In this way, he says, the immigrant parents--an oft-ignored minority--will be approached for their opinions and get to know the elected officials.

And this involvement is particularly important to immigrant parents, says Elena Letona, director of Centro Presente, a Latino advocacy group.

"Education is an extremely important issue to these people," Letona says. "They intuitively understand that education is the way out of their situation for their children."

This proposal is particularly important given the lack of participation in school committee elections, says city councillor Jim Braude. Only 8 percent of registered voters cast a ballot in the most recent election, Barrios says.

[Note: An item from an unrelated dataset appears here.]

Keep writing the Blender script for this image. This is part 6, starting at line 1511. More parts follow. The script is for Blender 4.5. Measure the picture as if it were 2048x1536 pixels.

"I am a firm believer that elected officials must work every day to expand participation," Braude says. "I can't think of a better way than to give the franchise to people who want it more, sadly, than those who have it," he continues.

The Precedent

This sort of proposal is not without historical precedent, Smith says. Throughout history, she says, the requirements for voting have not always included citizenship.

The Precedent

In addition, she says, women were allowed to vote in local school committee elections before they were given general franchise.

She suggests that changing the ballot would be a simple matter of deleting the word "citizen" from the school committee ballot.

And other cities have already instituted similar policies.

If the immigrant voting rights initiative is approved, Cambridge will join a handful of cities--including New York and Chicago--where non-citizens are allowed to vote in local elections.

But some cited this as just the type of precedent Cambridge should strive to avoid, saying it's made life easier for illegal immigrants, rather than empowering the legal aliens it was designed to help.

"It's just another incentive to them," Downing says. "What you're proposing to do is to dilute my vote. I think it's improper and dangerous."